▶ _EXERCISE_
Output the material beneath exactly, leaving nothing out.

▶ _TASK DATA_
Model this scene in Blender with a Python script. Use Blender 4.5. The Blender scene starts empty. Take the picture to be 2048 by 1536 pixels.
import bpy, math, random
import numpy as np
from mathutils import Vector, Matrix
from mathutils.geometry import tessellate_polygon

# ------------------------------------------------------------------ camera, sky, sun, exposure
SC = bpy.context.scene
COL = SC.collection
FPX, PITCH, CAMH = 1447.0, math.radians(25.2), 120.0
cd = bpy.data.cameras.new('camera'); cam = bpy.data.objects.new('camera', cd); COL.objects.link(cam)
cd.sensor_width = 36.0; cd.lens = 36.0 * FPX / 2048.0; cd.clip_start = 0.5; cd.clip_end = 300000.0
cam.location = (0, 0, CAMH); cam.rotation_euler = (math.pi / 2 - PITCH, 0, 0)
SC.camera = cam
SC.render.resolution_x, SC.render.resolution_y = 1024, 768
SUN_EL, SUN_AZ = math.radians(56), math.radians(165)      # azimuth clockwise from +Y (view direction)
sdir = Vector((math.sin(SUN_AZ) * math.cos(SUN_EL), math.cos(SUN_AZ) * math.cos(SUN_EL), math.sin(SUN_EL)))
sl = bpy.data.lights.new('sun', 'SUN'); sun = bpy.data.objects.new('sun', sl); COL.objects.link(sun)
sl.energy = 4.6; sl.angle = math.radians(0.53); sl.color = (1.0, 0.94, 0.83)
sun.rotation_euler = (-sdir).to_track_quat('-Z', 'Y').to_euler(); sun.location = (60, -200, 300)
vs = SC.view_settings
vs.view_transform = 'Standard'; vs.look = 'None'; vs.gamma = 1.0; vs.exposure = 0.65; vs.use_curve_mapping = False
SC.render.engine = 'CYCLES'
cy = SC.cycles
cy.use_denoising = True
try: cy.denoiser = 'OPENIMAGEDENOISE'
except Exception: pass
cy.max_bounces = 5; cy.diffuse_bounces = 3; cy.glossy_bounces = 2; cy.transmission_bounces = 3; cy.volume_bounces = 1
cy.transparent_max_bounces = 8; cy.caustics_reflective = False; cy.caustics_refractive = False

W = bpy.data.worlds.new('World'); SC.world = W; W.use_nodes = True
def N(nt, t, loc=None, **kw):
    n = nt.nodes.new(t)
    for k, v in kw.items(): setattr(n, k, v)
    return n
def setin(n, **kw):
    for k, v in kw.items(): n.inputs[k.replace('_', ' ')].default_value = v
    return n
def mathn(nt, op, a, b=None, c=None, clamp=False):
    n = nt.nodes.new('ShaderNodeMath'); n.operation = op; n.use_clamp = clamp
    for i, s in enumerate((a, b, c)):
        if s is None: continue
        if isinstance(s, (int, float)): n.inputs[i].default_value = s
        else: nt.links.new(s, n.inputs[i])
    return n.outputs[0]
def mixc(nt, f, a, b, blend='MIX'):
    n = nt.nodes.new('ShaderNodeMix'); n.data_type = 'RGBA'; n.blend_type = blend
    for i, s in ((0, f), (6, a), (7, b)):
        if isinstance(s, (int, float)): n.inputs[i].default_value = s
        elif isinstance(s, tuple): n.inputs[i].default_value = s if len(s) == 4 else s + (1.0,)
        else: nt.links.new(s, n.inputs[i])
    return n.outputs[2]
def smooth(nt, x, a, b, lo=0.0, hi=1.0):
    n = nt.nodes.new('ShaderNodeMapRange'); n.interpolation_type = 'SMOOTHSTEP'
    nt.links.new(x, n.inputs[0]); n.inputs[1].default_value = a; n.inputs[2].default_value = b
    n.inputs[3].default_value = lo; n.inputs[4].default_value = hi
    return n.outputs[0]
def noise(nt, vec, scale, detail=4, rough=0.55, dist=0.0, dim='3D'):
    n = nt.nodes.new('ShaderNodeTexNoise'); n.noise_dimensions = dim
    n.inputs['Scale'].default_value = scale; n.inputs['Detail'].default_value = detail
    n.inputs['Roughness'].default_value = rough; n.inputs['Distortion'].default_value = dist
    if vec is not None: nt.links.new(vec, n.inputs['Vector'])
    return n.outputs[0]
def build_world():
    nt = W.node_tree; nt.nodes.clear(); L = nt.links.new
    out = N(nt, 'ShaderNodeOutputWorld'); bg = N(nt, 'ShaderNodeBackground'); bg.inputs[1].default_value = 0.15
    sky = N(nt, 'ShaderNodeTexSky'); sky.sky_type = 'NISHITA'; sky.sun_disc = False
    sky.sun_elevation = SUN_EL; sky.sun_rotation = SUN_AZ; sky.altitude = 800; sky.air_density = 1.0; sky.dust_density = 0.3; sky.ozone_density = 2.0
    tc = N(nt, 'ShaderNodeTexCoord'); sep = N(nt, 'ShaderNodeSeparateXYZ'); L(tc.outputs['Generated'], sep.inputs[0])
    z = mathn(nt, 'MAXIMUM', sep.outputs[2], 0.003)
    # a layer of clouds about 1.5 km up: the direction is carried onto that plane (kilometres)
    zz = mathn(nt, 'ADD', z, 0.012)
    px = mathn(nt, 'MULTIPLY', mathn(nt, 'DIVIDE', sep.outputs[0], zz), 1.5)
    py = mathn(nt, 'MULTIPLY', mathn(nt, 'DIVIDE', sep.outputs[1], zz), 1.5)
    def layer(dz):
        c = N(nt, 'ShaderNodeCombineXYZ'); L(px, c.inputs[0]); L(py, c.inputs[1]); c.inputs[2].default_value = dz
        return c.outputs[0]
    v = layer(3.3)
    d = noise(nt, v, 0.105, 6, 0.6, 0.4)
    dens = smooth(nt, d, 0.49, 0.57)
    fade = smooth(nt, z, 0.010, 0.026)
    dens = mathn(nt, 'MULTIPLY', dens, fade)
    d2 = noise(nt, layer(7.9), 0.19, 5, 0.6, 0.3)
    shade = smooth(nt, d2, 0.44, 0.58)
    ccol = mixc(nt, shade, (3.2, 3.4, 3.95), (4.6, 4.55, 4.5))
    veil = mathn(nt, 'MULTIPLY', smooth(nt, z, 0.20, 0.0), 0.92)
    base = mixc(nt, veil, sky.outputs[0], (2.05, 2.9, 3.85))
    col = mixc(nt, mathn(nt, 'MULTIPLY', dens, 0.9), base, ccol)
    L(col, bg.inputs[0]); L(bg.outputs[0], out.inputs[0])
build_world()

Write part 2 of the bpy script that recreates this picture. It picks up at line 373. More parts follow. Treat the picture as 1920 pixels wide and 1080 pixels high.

▶ _SOLVED PROBLEM_
Model this scene in Blender with a Python script. Use Blender 4.5. The Blender scene starts empty. Take the picture to be 2048 by 1536 pixels.
import bpy, math, random
import numpy as np
from mathutils import Vector, Matrix
from mathutils.geometry import tessellate_polygon

# ------------------------------------------------------------------ camera, sky, sun, exposure
SC = bpy.context.scene
COL = SC.collection
FPX, PITCH, CAMH = 1447.0, math.radians(25.2), 120.0
cd = bpy.data.cameras.new('camera'); cam = bpy.data.objects.new('camera', cd); COL.objects.link(cam)
cd.sensor_width = 36.0; cd.lens = 36.0 * FPX / 2048.0; cd.clip_start = 0.5; cd.clip_end = 300000.0
cam.location = (0, 0, CAMH); cam.rotation_euler = (math.pi / 2 - PITCH, 0, 0)
SC.camera = cam
SC.render.resolution_x, SC.render.resolution_y = 1024, 768
SUN_EL, SUN_AZ = math.radians(56), math.radians(165)      # azimuth clockwise from +Y (view direction)
sdir = Vector((math.sin(SUN_AZ) * math.cos(SUN_EL), math.cos(SUN_AZ) * math.cos(SUN_EL), math.sin(SUN_EL)))
sl = bpy.data.lights.new('sun', 'SUN'); sun = bpy.data.objects.new('sun', sl); COL.objects.link(sun)
sl.energy = 4.6; sl.angle = math.radians(0.53); sl.color = (1.0, 0.94, 0.83)
sun.rotation_euler = (-sdir).to_track_quat('-Z', 'Y').to_euler(); sun.location = (60, -200, 300)
vs = SC.view_settings
vs.view_transform = 'Standard'; vs.look = 'None'; vs.gamma = 1.0; vs.exposure = 0.65; vs.use_curve_mapping = False
SC.render.engine = 'CYCLES'
cy = SC.cycles
cy.use_denoising = True
try: cy.denoiser = 'OPENIMAGEDENOISE'
except Exception: pass
cy.max_bounces = 5; cy.diffuse_bounces = 3; cy.glossy_bounces = 2; cy.transmission_bounces = 3; cy.volume_bounces = 1
cy.transparent_max_bounces = 8; cy.caustics_reflective = False; cy.caustics_refractive = False

W = bpy.data.worlds.new('World'); SC.world = W; W.use_nodes = True
def N(nt, t, loc=None, **kw):
    n = nt.nodes.new(t)
    for k, v in kw.items(): setattr(n, k, v)
    return n
def setin(n, **kw):
    for k, v in kw.items(): n.inputs[k.replace('_', ' ')].default_value = v
    return n
def mathn(nt, op, a, b=None, c=None, clamp=False):
    n = nt.nodes.new('ShaderNodeMath'); n.operation = op; n.use_clamp = clamp
    for i, s in enumerate((a, b, c)):
        if s is None: continue
        if isinstance(s, (int, float)): n.inputs[i].default_value = s
        else: nt.links.new(s, n.inputs[i])
    return n.outputs[0]
def mixc(nt, f, a, b, blend='MIX'):
    n = nt.nodes.new('ShaderNodeMix'); n.data_type = 'RGBA'; n.blend_type = blend
    for i, s in ((0, f), (6, a), (7, b)):
        if isinstance(s, (int, float)): n.inputs[i].default_value = s
        elif isinstance(s, tuple): n.inputs[i].default_value = s if len(s) == 4 else s + (1.0,)
        else: nt.links.new(s, n.inputs[i])
    return n.outputs[2]
def smooth(nt, x, a, b, lo=0.0, hi=1.0):
    n = nt.nodes.new('ShaderNodeMapRange'); n.interpolation_type = 'SMOOTHSTEP'
    nt.links.new(x, n.inputs[0]); n.inputs[1].default_value = a; n.inputs[2].default_value = b
    n.inputs[3].default_value = lo; n.inputs[4].default_value = hi
    return n.outputs[0]
def noise(nt, vec, scale, detail=4, rough=0.55, dist=0.0, dim='3D'):
    n = nt.nodes.new('ShaderNodeTexNoise'); n.noise_dimensions = dim
    n.inputs['Scale'].default_value = scale; n.inputs['Detail'].default_value = detail
    n.inputs['Roughness'].default_value = rough; n.inputs['Distortion'].default_value = dist
    if vec is not None: nt.links.new(vec, n.inputs['Vector'])
    return n.outputs[0]
def build_world():
    nt = W.node_tree; nt.nodes.clear(); L = nt.links.new
    out = N(nt, 'ShaderNodeOutputWorld'); bg = N(nt, 'ShaderNodeBackground'); bg.inputs[1].default_value = 0.15
    sky = N(nt, 'ShaderNodeTexSky'); sky.sky_type = 'NISHITA'; sky.sun_disc = False
    sky.sun_elevation = SUN_EL; sky.sun_rotation = SUN_AZ; sky.altitude = 800; sky.air_density = 1.0; sky.dust_density = 0.3; sky.ozone_density = 2.0
    tc = N(nt, 'ShaderNodeTexCoord'); sep = N(nt, 'ShaderNodeSeparateXYZ'); L(tc.outputs['Generated'], sep.inputs[0])
    z = mathn(nt, 'MAXIMUM', sep.outputs[2], 0.003)
    # a layer of clouds about 1.5 km up: the direction is carried onto that plane (kilometres)
    zz = mathn(nt, 'ADD', z, 0.012)
    px = mathn(nt, 'MULTIPLY', mathn(nt, 'DIVIDE', sep.outputs[0], zz), 1.5)
    py = mathn(nt, 'MULTIPLY', mathn(nt, 'DIVIDE', sep.outputs[1], zz), 1.5)
    def layer(dz):
        c = N(nt, 'ShaderNodeCombineXYZ'); L(px, c.inputs[0]); L(py, c.inputs[1]); c.inputs[2].default_value = dz
        return c.outputs[0]
    v = layer(3.3)
    d = noise(nt, v, 0.105, 6, 0.6, 0.4)
    dens = smooth(nt, d, 0.49, 0.57)
    fade = smooth(nt, z, 0.010, 0.026)
    dens = mathn(nt, 'MULTIPLY', dens, fade)
    d2 = noise(nt, layer(7.9), 0.19, 5, 0.6, 0.3)
    shade = smooth(nt, d2, 0.44, 0.58)
    ccol = mixc(nt, shade, (3.2, 3.4, 3.95), (4.6, 4.55, 4.5))
    veil = mathn(nt, 'MULTIPLY', smooth(nt, z, 0.20, 0.0), 0.92)
    base = mixc(nt, veil, sky.outputs[0], (2.05, 2.9, 3.85))
    col = mixc(nt, mathn(nt, 'MULTIPLY', dens, 0.9), base, ccol)
    L(col, bg.inputs[0]); L(bg.outputs[0], out.inputs[0])
build_world()

Write part 2 of the bpy script that recreates this picture. It picks up at line 373. More parts follow. Treat the picture as 1920 pixels wide and 1080 pixels high.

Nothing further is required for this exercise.